2017 – A Record Setting Year

by Zelle LLP

Zelle  LLP

2017 was a year of records for sure.  Most notably, professional eater Joey Chestnut set a new record by eating 55 glazed doughnuts in eight minutes.[1] At a university in Ohio, 972 people set a record by dressing as penguins.[2]  And, Ayanna Williams of Texas set a record thanks to her fingernails reaching a combined total length of 18 feet, 10.9 inches.[3] Unfortunately, the U.S. also set a record in 2017 with a total of $306 billion in damage resulting from several natural disasters. In fact, the 2017 season was the first time that three Category 4 hurricanes — Harvey, Irma, and Maria — made landfall in the United States and its territories in a one-year period.
Other extreme weather events contributed to making 2017 the most expensive year on record for natural disasters. In all, there were 16 natural disasters, each causing more than $1 billion worth of damage. Three of those natural disasters were hurricanes.  In August 2017, Hurricane Harvey[4] was responsible for approximately $180 billion in damage and was the costliest tropical cyclone on record, inflicting widespread flooding in the Houston metropolitan area. This historic rainfall caused massive flooding that displaced over 30,000 people and damaged or destroyed over 200,000 homes and businesses. In September 2017, Hurricane Irma brought numerous impacts to the Florida Keys and parts of Georgia and Alabama, including significant property damage, widespread downed trees, and power outages causing damages approximating $50 billion.[5] Also in September 2017, Hurricane Maria[6] was responsible for at least another $100 billion in damage and was the worst hurricane in Puerto Rico’s history.  Hurricane Maria wiped out most of Puerto Rico’s transportation and communication systems as well as the electrical grid. It also destroyed numerous buildings and homes. Each of these destructive superstorms now joins Katrina and Sandy in the new top 5 costliest U.S. disaster events on record.[7]
In addition to the hurricanes, the autumn wildfires in California contributed another $18 billion in damage and destroyed over 15,000 homes, businesses and other structures. Not to be outdone, Mid-West hailstorms in March, May, and June caused over $8 billion in damage. Oh, and don’t forget about the string of tornadoes that caused damage in excess of $3 billion.
NOAA / Via ncdc.noaa.gov                               

Although devastating weather is natural, many scientists say climate change exacerbated the damage.[8]  According to NOAA, the United States experienced its third-warmest year on record in 2017.[9] Assuming this trend continues, home and business owners, as well as insurers, can probably expect similar weather patterns in 2018, making extreme weather events the “new normal.” Insurers will also likely have to factor these “new normal” weather patterns into their computer models when assessing risks going forward.
Not surprisingly, 2017 also saw a record high of personal and commercial lines claims as a result of these natural disasters.[10]  Assessing the extent of the damage from the 2017 disasters will take time.  But given the catastrophic nature of the claims and likelihood of a “total loss,” insurers can expect to encounter various coverage issues pertaining to valuation, increased cost of construction and code upgrades, business interruption, and the theoretical period of indemnity associated with rebuilding the damaged property.  The recent series of wildfires could also raise issues concerning the number of occurrences and deductibles as well as ingress and egress.  Whether these insurance claims also result in a record high number of lawsuits disputing these coverage issues will play out in the coming months.  Perhaps, a new record for the most lawsuits filed in any given year will be set in 2018.

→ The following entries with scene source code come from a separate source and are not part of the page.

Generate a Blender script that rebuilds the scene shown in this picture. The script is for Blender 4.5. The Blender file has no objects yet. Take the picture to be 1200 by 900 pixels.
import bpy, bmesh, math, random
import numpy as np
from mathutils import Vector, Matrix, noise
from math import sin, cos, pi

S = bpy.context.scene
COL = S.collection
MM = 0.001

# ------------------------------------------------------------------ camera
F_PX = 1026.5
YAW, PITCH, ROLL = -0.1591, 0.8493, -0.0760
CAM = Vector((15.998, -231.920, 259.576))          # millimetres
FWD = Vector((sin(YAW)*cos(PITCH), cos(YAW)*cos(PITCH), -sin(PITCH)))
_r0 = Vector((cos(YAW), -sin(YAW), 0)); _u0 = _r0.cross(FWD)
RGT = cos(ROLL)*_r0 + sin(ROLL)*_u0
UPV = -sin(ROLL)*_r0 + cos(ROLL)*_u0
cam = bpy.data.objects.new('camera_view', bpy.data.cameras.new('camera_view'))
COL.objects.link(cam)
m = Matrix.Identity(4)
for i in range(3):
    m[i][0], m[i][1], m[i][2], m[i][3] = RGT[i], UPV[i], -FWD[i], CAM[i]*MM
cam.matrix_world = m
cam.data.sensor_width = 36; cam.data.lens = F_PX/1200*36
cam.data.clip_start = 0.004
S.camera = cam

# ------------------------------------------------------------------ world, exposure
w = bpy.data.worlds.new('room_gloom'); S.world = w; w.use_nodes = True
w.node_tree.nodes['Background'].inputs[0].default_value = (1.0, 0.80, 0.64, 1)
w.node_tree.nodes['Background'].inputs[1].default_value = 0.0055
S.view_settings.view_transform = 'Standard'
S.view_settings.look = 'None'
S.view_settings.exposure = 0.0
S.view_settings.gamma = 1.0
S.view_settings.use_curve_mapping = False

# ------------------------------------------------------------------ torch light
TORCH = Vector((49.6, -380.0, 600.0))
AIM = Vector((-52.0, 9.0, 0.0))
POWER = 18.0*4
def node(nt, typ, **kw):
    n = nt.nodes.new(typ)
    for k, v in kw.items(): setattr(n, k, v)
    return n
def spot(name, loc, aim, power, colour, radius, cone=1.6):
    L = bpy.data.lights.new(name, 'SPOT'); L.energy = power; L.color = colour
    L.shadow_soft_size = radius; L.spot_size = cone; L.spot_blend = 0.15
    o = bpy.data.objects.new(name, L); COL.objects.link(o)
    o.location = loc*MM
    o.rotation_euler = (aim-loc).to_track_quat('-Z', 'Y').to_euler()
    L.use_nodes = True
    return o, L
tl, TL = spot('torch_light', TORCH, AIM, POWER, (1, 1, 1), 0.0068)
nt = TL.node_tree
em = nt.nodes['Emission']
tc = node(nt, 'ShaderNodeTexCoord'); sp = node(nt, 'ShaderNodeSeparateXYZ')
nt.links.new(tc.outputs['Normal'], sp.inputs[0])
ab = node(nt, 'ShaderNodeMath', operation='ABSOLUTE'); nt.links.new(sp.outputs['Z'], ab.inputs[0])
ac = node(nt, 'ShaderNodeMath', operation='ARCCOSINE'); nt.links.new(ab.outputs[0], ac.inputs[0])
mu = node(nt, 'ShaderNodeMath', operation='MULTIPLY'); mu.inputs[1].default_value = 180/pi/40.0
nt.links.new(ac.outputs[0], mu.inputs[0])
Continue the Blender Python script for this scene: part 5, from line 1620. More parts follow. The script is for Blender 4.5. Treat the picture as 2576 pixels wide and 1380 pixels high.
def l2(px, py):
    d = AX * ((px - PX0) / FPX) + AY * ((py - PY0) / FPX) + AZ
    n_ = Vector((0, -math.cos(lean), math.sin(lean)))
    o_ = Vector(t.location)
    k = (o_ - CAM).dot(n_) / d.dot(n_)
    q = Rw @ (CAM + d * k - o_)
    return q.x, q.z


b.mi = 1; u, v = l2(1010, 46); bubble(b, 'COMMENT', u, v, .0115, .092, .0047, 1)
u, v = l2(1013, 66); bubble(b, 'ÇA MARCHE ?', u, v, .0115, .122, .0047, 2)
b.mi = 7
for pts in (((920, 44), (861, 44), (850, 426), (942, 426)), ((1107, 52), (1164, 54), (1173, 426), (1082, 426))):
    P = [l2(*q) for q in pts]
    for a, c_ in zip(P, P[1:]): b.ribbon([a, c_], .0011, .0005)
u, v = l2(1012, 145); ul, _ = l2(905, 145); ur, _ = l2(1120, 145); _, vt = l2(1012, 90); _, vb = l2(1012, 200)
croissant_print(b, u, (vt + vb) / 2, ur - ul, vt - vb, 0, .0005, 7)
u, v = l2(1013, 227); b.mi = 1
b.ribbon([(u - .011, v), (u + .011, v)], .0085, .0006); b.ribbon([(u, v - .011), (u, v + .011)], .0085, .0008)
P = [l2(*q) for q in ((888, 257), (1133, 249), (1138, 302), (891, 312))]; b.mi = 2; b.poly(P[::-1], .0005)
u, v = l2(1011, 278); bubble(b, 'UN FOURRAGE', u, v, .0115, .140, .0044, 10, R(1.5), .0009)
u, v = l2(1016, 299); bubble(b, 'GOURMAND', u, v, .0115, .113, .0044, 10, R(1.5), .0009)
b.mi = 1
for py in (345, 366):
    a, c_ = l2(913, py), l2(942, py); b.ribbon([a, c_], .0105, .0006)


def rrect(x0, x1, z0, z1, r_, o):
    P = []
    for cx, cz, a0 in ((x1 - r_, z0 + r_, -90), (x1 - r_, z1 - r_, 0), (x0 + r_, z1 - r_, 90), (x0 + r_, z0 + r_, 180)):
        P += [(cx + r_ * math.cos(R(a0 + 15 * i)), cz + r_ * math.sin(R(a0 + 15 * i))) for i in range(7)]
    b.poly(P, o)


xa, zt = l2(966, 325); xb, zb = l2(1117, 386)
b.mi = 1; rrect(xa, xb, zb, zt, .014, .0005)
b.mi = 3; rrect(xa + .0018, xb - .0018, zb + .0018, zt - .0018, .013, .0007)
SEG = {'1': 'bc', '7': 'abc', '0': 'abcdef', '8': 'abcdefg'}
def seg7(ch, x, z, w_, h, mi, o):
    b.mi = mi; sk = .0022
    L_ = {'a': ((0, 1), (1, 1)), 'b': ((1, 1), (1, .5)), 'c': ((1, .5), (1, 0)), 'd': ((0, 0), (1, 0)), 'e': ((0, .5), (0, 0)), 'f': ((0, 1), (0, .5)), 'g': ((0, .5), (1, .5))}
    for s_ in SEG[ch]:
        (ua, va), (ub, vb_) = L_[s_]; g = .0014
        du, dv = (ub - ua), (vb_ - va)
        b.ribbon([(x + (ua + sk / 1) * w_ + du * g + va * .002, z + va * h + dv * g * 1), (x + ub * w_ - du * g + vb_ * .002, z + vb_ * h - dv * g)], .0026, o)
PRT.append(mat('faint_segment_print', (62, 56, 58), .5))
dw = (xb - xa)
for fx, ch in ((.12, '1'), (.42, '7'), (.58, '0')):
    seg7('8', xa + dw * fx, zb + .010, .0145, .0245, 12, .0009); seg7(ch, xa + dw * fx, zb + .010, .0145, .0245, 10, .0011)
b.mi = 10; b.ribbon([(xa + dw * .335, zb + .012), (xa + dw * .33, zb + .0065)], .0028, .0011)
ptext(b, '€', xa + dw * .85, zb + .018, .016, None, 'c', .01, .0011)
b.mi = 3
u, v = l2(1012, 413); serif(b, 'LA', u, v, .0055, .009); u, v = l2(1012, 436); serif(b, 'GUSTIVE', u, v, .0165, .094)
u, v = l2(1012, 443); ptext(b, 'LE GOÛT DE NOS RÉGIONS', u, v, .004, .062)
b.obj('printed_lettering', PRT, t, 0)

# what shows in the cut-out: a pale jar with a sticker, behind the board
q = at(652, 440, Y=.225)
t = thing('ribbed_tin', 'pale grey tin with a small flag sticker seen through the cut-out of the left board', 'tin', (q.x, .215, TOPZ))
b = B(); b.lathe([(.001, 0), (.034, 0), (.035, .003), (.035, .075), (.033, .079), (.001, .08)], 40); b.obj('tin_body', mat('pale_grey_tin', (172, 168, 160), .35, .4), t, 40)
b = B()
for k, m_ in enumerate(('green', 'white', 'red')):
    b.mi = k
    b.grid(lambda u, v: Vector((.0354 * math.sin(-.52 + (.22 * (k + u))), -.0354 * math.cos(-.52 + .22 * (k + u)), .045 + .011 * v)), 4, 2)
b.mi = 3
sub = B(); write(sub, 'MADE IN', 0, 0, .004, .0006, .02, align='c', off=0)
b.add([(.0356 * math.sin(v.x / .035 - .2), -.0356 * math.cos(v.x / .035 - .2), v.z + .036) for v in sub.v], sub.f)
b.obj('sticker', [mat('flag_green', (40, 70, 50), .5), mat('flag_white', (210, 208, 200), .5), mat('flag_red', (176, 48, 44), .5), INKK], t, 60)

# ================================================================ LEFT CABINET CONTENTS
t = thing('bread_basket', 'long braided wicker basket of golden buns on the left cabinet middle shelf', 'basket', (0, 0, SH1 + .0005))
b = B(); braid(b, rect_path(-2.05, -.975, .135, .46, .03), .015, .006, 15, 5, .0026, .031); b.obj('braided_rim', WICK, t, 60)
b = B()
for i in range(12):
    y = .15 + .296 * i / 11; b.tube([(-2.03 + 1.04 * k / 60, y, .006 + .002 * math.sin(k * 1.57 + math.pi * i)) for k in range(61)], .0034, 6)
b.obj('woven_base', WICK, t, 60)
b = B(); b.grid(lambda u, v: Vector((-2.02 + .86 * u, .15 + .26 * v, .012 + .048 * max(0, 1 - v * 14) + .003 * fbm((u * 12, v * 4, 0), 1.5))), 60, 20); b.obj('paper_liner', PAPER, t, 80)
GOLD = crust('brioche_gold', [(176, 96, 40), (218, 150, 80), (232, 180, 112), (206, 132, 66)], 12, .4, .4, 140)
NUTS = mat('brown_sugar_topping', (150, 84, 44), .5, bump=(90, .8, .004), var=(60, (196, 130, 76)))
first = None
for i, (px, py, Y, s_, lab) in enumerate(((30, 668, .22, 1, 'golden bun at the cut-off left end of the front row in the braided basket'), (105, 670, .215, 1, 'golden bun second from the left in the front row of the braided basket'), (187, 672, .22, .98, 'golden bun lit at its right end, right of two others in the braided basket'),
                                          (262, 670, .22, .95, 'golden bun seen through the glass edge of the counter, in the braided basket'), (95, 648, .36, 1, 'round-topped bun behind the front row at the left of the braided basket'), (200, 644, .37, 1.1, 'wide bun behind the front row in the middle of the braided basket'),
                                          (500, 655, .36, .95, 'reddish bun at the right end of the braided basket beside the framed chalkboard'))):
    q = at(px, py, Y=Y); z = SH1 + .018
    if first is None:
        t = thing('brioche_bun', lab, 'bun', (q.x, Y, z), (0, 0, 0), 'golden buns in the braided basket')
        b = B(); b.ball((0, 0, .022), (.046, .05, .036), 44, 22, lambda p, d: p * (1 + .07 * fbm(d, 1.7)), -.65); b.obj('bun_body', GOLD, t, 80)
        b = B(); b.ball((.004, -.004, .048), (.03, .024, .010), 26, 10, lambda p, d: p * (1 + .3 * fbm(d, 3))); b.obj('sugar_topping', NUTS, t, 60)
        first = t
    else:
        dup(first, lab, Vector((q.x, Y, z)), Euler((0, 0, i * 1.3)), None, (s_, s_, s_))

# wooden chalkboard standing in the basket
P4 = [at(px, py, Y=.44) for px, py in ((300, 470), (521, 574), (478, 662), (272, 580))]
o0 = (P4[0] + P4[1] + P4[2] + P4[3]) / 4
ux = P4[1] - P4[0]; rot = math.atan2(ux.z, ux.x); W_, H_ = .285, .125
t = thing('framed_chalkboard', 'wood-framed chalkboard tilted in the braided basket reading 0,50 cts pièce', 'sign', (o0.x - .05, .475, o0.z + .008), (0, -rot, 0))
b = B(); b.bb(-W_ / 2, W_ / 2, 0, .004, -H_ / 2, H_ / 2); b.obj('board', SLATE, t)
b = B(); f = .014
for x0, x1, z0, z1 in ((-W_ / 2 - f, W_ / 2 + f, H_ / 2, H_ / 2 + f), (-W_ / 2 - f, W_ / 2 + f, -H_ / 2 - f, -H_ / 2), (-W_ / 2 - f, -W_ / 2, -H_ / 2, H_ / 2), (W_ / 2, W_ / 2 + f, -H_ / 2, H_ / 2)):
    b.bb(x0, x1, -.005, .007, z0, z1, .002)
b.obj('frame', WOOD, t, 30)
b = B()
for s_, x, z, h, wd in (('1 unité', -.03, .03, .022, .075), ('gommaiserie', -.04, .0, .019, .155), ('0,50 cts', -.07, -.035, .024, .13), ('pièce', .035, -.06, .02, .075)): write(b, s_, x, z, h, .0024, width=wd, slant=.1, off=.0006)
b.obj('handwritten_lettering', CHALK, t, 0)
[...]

[1] http://kubiss.me/news/world-records-broke-in-2017-top-10-facts-about-new-milestones-met-this-year/
[2] Id.
[3] https://www.huffingtonpost.com/entry/guinness-world-records-2018_us_59b0582ee4b0dfaafcf51b1e
[4] https://www.thebalance.com/hurricane-harvey-facts-damage-costs-4150087
[5] https://www.ncdc.noaa.gov/billions/events.pdf
[6]https://www.wunderground.com/cat6/hurricane-maria-damages-102-billion-surpassed-only-katrina; https://www.thebalance.com/hurricane-damage-economic-costs-4150369
[7] https://www.climate.gov/news-features/blogs/beyond-data/2017-us-billion-dollar-weather-and-climate-disasters-historic-year
[8] https://www.climateliabilitynews.org/2017/10/12/climate-change-disasters-hurricane-wildfires-drought/
[9] According to NOAA’s National Climatic Data Center, the temperature average was 2.6 degrees Fahrenheit above the 20th century average. 
[10] https://www.insurancejournal.com/news/national/2018/01/04/476093.htm


DISCLAIMER: Because of the generality of this update, the information provided herein may not be applicable in all situations and should not be acted upon without specific legal advice based on particular situations.